A closer look at Alan Krueger’s academic work

A closer look at Alan Krueger’s academic work:




Now that Alan Krueger has been tapped to be the next chairman of the White House Council of Economic Advisers, it’s a great time to take a peek at his academic work. Krueger is known for his empirical research — he’s more of a data guy than, say, Larry Summers — and he’s accumulated a long trail of papers over the years. Here’s a look at some of the topics he’s delved into:



The minimum wage: Krueger might be most famous for the paper he did with David Card back in 1992 showing that an increase in the minimum wage doesn’t always increase unemployment, as most economists had long believed. Krueger and Card compared fast-food restaurants in New Jersey and western Pennsylvania and found that New Jersey, which had hiked its minimum wage from $4.25 to $5.05, didn’t lose jobs as expected. In fact, in some conditions, an increase in the minimum wage can actually boost employment. As Robert Waldmann explains, “Their logic is basically that firms can choose to pay a low wage and have a high quit rate and take a long time to fill vacancies or pay a high wage and have fewer quits and fill vacancies more quickly.” That said, Waldmann adds, this research doesn’t appear to be relevant to current labor-market conditions.



Unemployment: In 2011, Krueger and Andreas Muller conducted a survey of 6,025 unemployed workers and found a couple of interesting things. One, “the amount of time devoted to job search declines sharply over the spell of unemployment.” Second, out-of-work job-seekers tend to be picky: The minimum wage a worker will accept tends to be pretty close to the wage of his previous job, and it doesn’t drop very much over time, even if he stays unemployed.

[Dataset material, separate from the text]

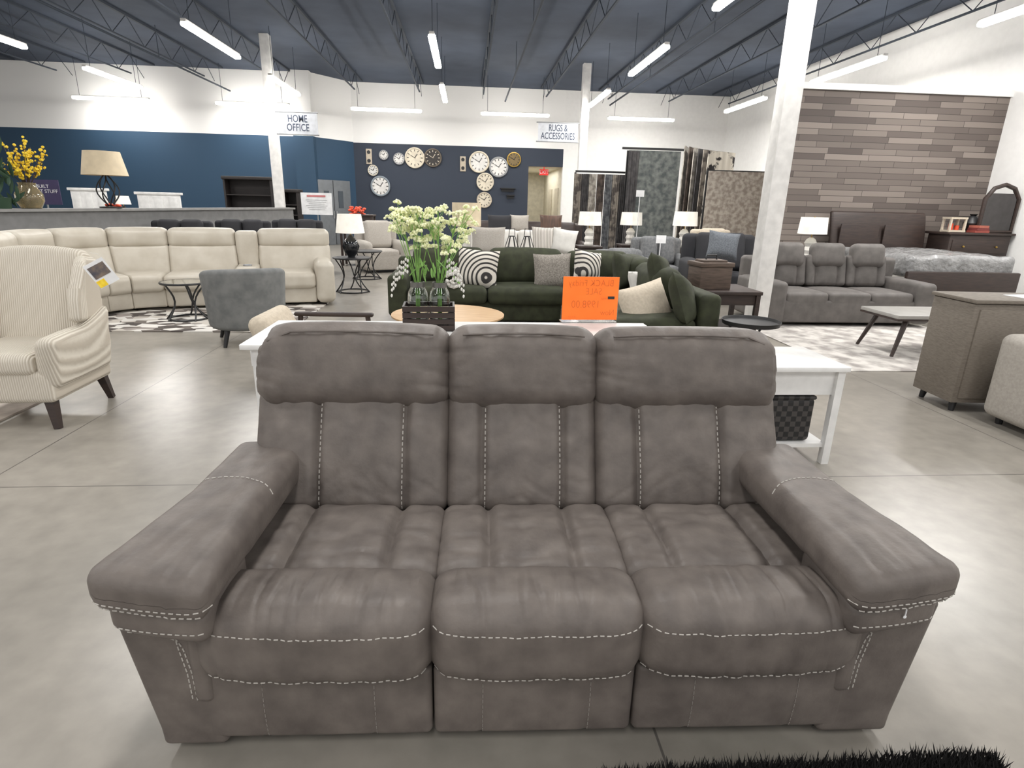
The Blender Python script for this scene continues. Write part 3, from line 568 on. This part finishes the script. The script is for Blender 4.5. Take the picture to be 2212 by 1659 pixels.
# grey brown cabinet with short legs
CA=R(-3); Bp=V((3.80,4.05,0)); ax=V((math.cos(CA),math.sin(CA),0)); ay=V((-math.sin(CA),math.cos(CA),0)); cc=Bp+ax*.75+ay*.22
t=thing('cabinet','grey brown wooden cabinet on short legs behind the pale armchair','cabinet',cc,CA)
obj('body',bb(((0,0,.47),(1.5,.44,.78)),bev=.006),TAUPE,t); obj('top',bb(((0,0,.88),(1.53,.47,.03)),bev=.006),TAUPE,t)
for i in(-1,0,1): obj('door',bb(((i*.48,-.225,.47),(.46,.02,.7)),bev=.004),TAUPE,t)
for s in(-1,1):
    for p in(-1,1): b=B(); cyl(b,(s*.68,p*.16,.09),(s*.69,p*.17,0),.03,.02,10); obj('leg',b,BLK,t)
b=B(); box(b,(0,0,.002),(.3,.2,.004),(0,0,.2)); one('paper_sheet',b,PAPER,'white paper sheet lying on the grey brown cabinet','paper',cc+V((-.15,0,.895)),CA)
t=sofa('pale grey linen armchair cut off by the right edge',4.47,3.40,R(180),1.15,LGREY,1,1.0,.45,.74,.22,.68,name='armchair',cat='chair',r=.06)
# bed, dresser
bx,by=7.2,9.0
t=thing('sleigh_bed','dark wooden sleigh bed before the wood clad wall','bed',(bx,by,0))
def fs(q,u): q.y+=.12*max(0,u.z)**2
b=B(); cush(b,(0,1.0,.8),(1.75,.09,1.42),.04,n=(4,1,12),fn=fs); obj('headboard',b,WOODD,t)
for s in(-1,1): b=B(); box(b,(s*.4,.94,.95),(.7,.03,.7),None,.01); obj('panel',b,WOODD,t)
for s in(-1,1): obj('side_rail',bb(((s*.82,0,.4),(.05,1.95,.25))),WOODD,t)
obj('footboard',bb(((0,-.98,.4),(1.75,.07,.6)),bev=.02),WOODD,t); obj('box_spring',bb(((0,0,.5),(1.56,1.86,.22))),WFAB,t)
def fp(q,u): q.z+=.03*noise.noise(V((q.x*5,q.y*5,q.z*3)))
b=B(); cush(b,(0,0,.16),(1.66,1.9,.3),.08,(0,0,.02),(22,22,4),None,fp); one('mattress',b,PLAS,'plastic wrapped mattress lying on the sleigh bed','mattress',(bx,by,.61))
t=thing('dresser','dark wood dresser at the right end of the wood clad wall','dresser',(8.68,9.75,0)); obj('body',bb(((0,0,.6),(1.1,.5,1.14)),bev=.01),WOODD,t); obj('top',bb(((0,0,1.19),(1.2,.56,.04)),bev=.01),WOODD,t)
for k in range(4):
    dr=obj('drawer',bb(((0,-.255,.2+.26*k),(1.0,.02,.22)),bev=.006),WOODD,t)
    for s in(-1,1): b=B(); ico(b,(s*.3,-.28,.2+.26*k),.02); obj('knob',b,GOLD,dr)
t=thing('dresser_mirror','arched dark framed mirror standing on the dresser','mirror',(8.94,9.56,1.21)); b=B()
tube(b,[(-.3,0,.02),(-.3,0,.55),(-.18,0,.72),(0,0,.78),(.18,0,.72),(.3,0,.55),(.3,0,.02)],.035,8,True); obj('frame',b,WOODD,t); obj('glass',bb(((0,.0,.33),(.56,.01,.62))),mat('mirror_glass',(90,88,88),.12,metal=1),t)
q=PY(2060,487,9.65); t=thing('candle_box','white framed wooden candle lantern on the dresser','lantern',(q.x,9.65,1.21)); b=B()
for s in(-1,1):
    for p in(-1,1): box(b,(s*.13,p*.08,.11),(.03,.03,.22))
box(b,(0,0,.02),(.3,.2,.03)); box(b,(0,0,.23),(.3,.2,.03)); obj('frame',b,BEI,t)
for x,h in((-.05,.14),(.06,.11)): b=B(); cyl(b,(x,0,.03),(x,0,h),.035); obj('candle',b,REDF,t)
q=PY(2103,487,9.7); b=B(); lathe(b,[(.05,0),(.11,.08),(.13,.15),(.08,.24),(.04,.27),(.06,.3),(.03,.29)]); one('vase',b,BLK,'black round vase on the dresser by the lantern','vase',(q.x,9.75,1.21))
for k in range(3): b=B(); box(b,(0,0,.02),(.26-.02*k,.18,.038)); one('book',b,mat('book_%d'%k,[(150,70,60),(120,50,48),(170,96,80)][k],.7),['red brown book at the bottom of the dresser pile','dark red book in the middle of the dresser pile','rust coloured book on top of the dresser pile'][k],'book',(8.62+.05,9.58,1.21+.04*k),.1*k,'books on the dresser')
def carved(): return [(.09,0),(.1,.03),(.075,.08),(.1,.14),(.075,.2),(.1,.26),(.07,.32),(.03,.35)]
q=PY(1755,500,9.7); boxtable('dark nightstand left of the sleigh bed',q.x,9.7,.5,.45,.72,WOODD,'nightstand'); lamp('white lamp with carved base left of the sleigh bed',q.x,9.7,.72,carved(),WFAB,(.23,.21,.27))
# ---------------------------------------------------------------- middle distance
def lp(px,Y,z0,lab,tl,**k): q=PY(px,500,Y); boxtable(tl,q.x,Y,.5,.5,z0,WOODD); lamp(lab,q.x,Y,z0,carved(),WFAB,(.24,.22,.27),**k)
lp(1273,12.3,.7,'white carved base lamp below the rugs sign column','dark side table under the lamp below rugs sign')
lp(1362,13.,.7,'small white lamp before the grey green hanging rug','dark side table before the grey green hanging rug')
lp(1478,11.6,.75,'white carved lamp left of the black armchair','dark side table left of the black armchair')
q=PY(1008,480,11.75); boxtable('brown side table under the beige drum lamp',q.x,11.75,.55,.5,.7,WOODM); lamp('beige drum shade lamp behind the cream flowers',q.x,11.75,.7,[(.1,0),(.1,.03),(.05,.08),(.08,.2),(.04,.3)],BLK,(.28,.28,.44),SHB)
q=PY(1120,520,10.9); sofa('white sofa behind the green sectional',q.x,10.9,0,2.1,WFAB,2,.95,.5,1.04,.18,.7)
pil(1180,520,10.4,.52,.48,mat('grey_leaf_print',(222,216,208),.9,(150,144,136),12,kind='wave'),'grey and white printed pillow on the white sofa'); pil(1218,522,10.3,.44,.44,WFAB,'plain white pillow on the right of the white sofa',(0,8,-10)); pil(1055,520,10.4,.6,.48,LGREY,'pale grey pillow on the left of white sofa')
for i,px in enumerate((1105,1138)):
    q=PY(px,545,9.6); b=B()
    ring(b,(0,0,.01),.1,.008,20); ring(b,(0,0,.38),.05,.008,16); ring(b,(0,0,.2),.11,.006,20)
    for k in range(6): a=PI*k/3; tube(b,[(.1*math.cos(a),.1*math.sin(a),0),(.11*math.cos(a),.11*math.sin(a),.2),(.05*math.cos(a),.05*math.sin(a),.38)],.006,5)
    tube(b,[(-.05,0,.38),(-.04,0,.5),(.04,0,.5),(.05,0,.38)],.006,5)
    one('wire_lantern',b,BLK,['left black wire lantern before the white sofa','right black wire lantern before the white sofa'][i],'lantern',(q.x,9.6,.62),group='wire lanterns')
q=PY(1120,545,9.6); boxtable('dark console table behind green sectional with wire lanterns',q.x,9.6,1.0,.35,.62,WOODD,'console_table')
q=PY(1140,490,13.6); sofa('dark brown leather sofa beyond the white sofa',q.x,13.6,0,2.7,WOODD,3,.95,.48,1.12,.2,.7)
for px,w_,mt_,lab in((1080,.55,BLKF,'black pillow on the left of the dark brown sofa'),(1122,.42,LGREY,'round looking pale pillow in middle of dark brown sofa'),(1190,.5,WOODM,'brown pillow on the right of the dark brown sofa')): pil(px,484,13.15,w_,.4,mt_,lab)
q=PY(1352,530,9.9); sofa('grey barrel armchair before the small white lamp',q.x,9.85,R(12),.95,MGREY,1,.8,.44,.82,.2,.66,name='armchair',cat='chair',r=.09)
q=PY(1432,520,10.85); sofa('grey loveseat behind the barrel armchair',q.x-.05,10.85,R(-3),1.0,MGREY,2,.8,.46,.98,.17,.66,name='loveseat',r=.08)
q=PY(1562,540,9.5); sofa('black upholstered armchair left of the white column',q.x,9.5,R(-8),1.25,BLKF,1,.9,.5,1.12,.22,.7,name='armchair',cat='chair',r=.08)
pil(1562,530,9.1,.5,.42,mat('blue_grey_tweed',(112,116,122),.95,(84,88,94),70),'blue grey tweed pillow on the black armchair',(0,6,-5))
q=PY(1545,500,10.75); sofa('cream armchair behind the black armchair',q.x+.03,10.75,0,.8,BEI,1,.8,.5,1.15,.15,.7,name='armchair',cat='chair')
for px,py,Y,lab in((1428,517,9.9,'small white price card on the grey loveseat'),(1383,418,12.4,'white price card before the hanging rugs')):
    q=PY(px,py,Y); b=B(); box(b,(0,0,0),(.17,.01,.13)); cyl(b,(0,.01,-.06),(0,.01,-q.z+.005),.008); one('price_card',b,PAPER,lab,'sign',q)
# left-middle distance
q=PY(820,500,13.2); sofa('cream recliner armchair far behind the cage table',q.x,13.3,R(25),1.0,LGREY,1,.95,.48,1.08,.2,.66,name='recliner',cat='chair',r=.09)
q=PY(790,520,11.9); cage_table('far black side table before the cream recliner',q.x,11.9,.3,.55)
b=B()
for i in range(30): ico(b,(random.uniform(-.16,.16),random.uniform(-.1,.1),random.uniform(0,.16)),.05,(1,1,.6))
q=PY(772,463,14.5); one('flower_bunch',b,REDF,'orange red flower bunch beyond the black based lamp','flowers',q)
boxtable('far dark table under the orange flowers',q.x,14.5,.8,.5,q.z,WOODD)
for i,(px,Y) in enumerate(((385,11.1),(520,11.8),(640,12.6))):
    q=PY(px,480,Y); sofa(['black leather sofa directly behind the cream sectional at left','black leather sofa between two others behind the cream sectional','black leather sofa nearest the white poster stand'][i],q.x,Y,R(10),1.05,BLKF,2,.7,.48,1.1,.15,.66,group='black sofas')
q=PY(685,450,13.6); t=thing('poster_stand','white printed poster on a stand behind the cream sectional','sign',(q.x,13.6,0)); obj('poster',bb(((0,0,1.4),(.66,.02,.46))),PAPER,t); b=B(); cyl(b,(0,.03,0),(0,.03,1.3),.015); lathe(b,[(.001,0),(.18,0),(.18,.02),(.001,.02)]); obj('stand',b,RIM,t)
b=B(); box(b,(0,-.012,1.56),(.4,.004,.04)); obj('red_heading',b,mat('faded_red',(196,120,120),.6),t); b=B()
for k in range(6): box(b,(0,-.012,1.48-.04*k),(.46-.06*(k%3),.004,.008))
obj('text_lines',b,RIM,t)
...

The value of Harvard: In February, Krueger and Stacy Dale found that elite universities don’t seem to offer much benefit to students over lesser universities. How’d they do this? By looking at the schools students applied to. As David Leonhardt summarized: “A student with a 1,400 SAT score who went to Penn State but applied to Penn earned as much, on average, as a student with a 1,400 who went to Penn.” In other words, if you’re good enough to get into an Ivy League school, you’ll do well no matter where you go.



Tax breaks for Big Oil: While at Treasury, Krueger looked at what would happen if Congress junked some $36.5 billion in tax breaks for gas and oil producers over the next decade. Answer? Not much. As he told Congress in 2009, scrapping the tax breaks would only decrease domestic production of oil and gas by less than 0.5 percent. Natural gas prices would, in the absolute worst case, tick up by 1 percent, while world oil prices would hardly budge at all (that’s because U.S. oil production is relatively small in the global scheme of things).



Occupational licensing: Libertarians should be interested in the paper Krueger did with Morris Kleiner showing that some 35 percent of all jobs are licensed or certified by the government. Think cosmetolgists or barbers, who usually have to be licensed by a state board. The wage premium that comes with licensing is about 14 percent — pretty similar to the effect that unions have on wages.



The economics of terrorism:
Here’s Krueger’s 2007 book, “What Makes a Terrorist: Economics and the Roots of Terrorism.” Here’s an article-length version of his findings, for instance: “Indeed, if anything, measures of economic deprivation, at a country level, have the opposite effect from what the popular stereotype would predict: International terrorists are more likely to come from moderate-income countries than poor ones.”



The agony of commuting: Back in 2004, Krueger helped oversee a survey that tried to figure out how people spent their time and what actually made them happy. The researchers discovered, perhaps unsurprisingly, that “intimate relations were the most enjoyable, while commuting was the least enjoyable.”



The economics of rock music: This 2005 paper with Marie Connolly is too varied to summarize, but he does find that mixed-sex groups tend to command the lowest ticket prices (female bands command the highest), and offers a variety of theories for why ticket prices have risen dramatically since the 1980s.


Krueger is also a prolific columnist, having written for Bloomberg and the New York Times over the years. Here he is in March fretting about jobs, noting that the expiration of unemployment insurance at the end of 2011 might cause the unemployment rate to drop — but only because many people might just give up looking for jobs altogether. Here he was in April endorsing the concept of a budget trigger: “What I have in mind is his endorsement of a trigger that would automatically kick in to reduce spending and tax expenditures if Congress and the administration fail to bring the debt under control.”


And, for years now, Krueger has been bemoaning the sorry state of economic literacy in the United States. Here’s a column from 2004 noting survey research showing that most Americans get their economic info from television — and, as it happens, those Americans are the least informed. He also notes that people tend to base their economic views on ideology, rather than self-interest (for those interested in the partisan implications, he reports that conservatives and liberals do about equally well on tests of economic facts). With any luck, that’s a state of affairs he can try to improve, at least on the margins.